Archaeologists disagree whether the Kot -Diji type of cultural artifacts constitute a separate civilization or an early phase of the same civilization. Rafique Mughal, citing evidence from the excavations at Bahawalpur and Cholistan, concluded that 'all Kot Diji-related sites together constitute an Early Harappan or early urban, formative phase of the Indus Civilization'.11 However, Parpola argues that the term is misleading because it 'suggests discontinuity, like pre-Aryan vs. Aryan'.12 In fact, many scholars treat the latter culture as a changed form of the earlier one. This is significant because, if the dates of the Indus Valley Culture are approximately 2300-2000 B.C, and the dates of the kot Diji one are c. 3300-2800, then the length of the period of urban civilization in South Asia have been pushed back a thousand years.
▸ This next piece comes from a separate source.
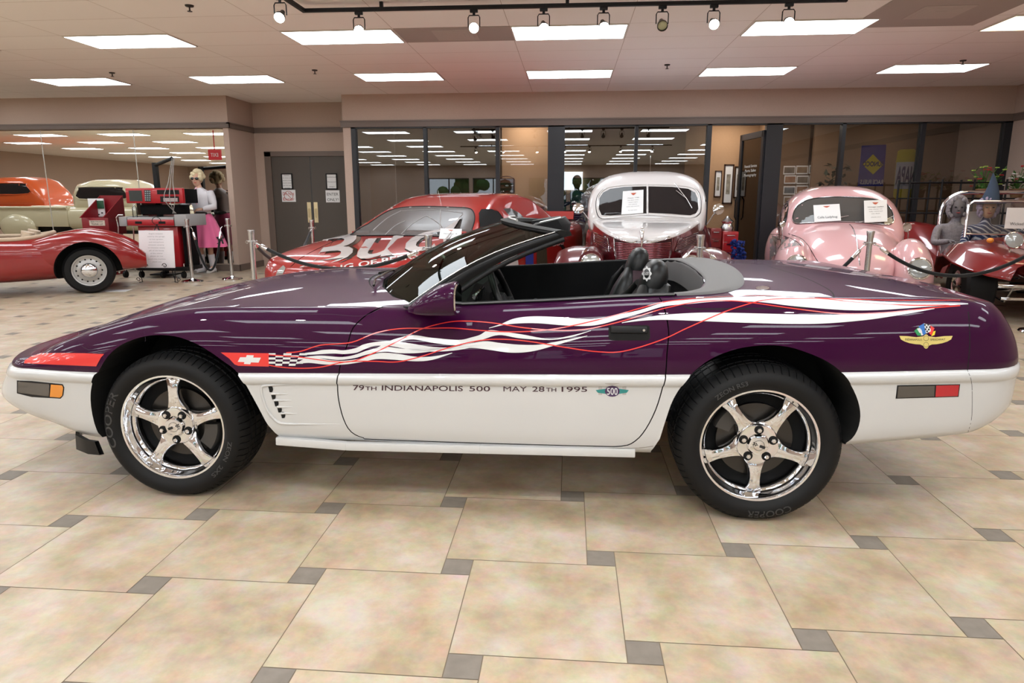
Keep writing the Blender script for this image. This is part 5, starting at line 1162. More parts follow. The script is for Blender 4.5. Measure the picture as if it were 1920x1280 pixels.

The area of the early culture is given by Mughal as follows:
... the central-northern areas of Baluchistan, the greater portion of Sind and the Punjab, Kalibangan on the Indian side, and the south-western part of the Frontier Province are the regions which are likely to have been comprised within the limits of the Kot Dijian culture.
Thus , one may suggest that the area now called Pakistan had some sort of cultural similarity as early as three thousand years before the birth of Christ. Whether it also had linguistic similarity is a question which needs to be answered.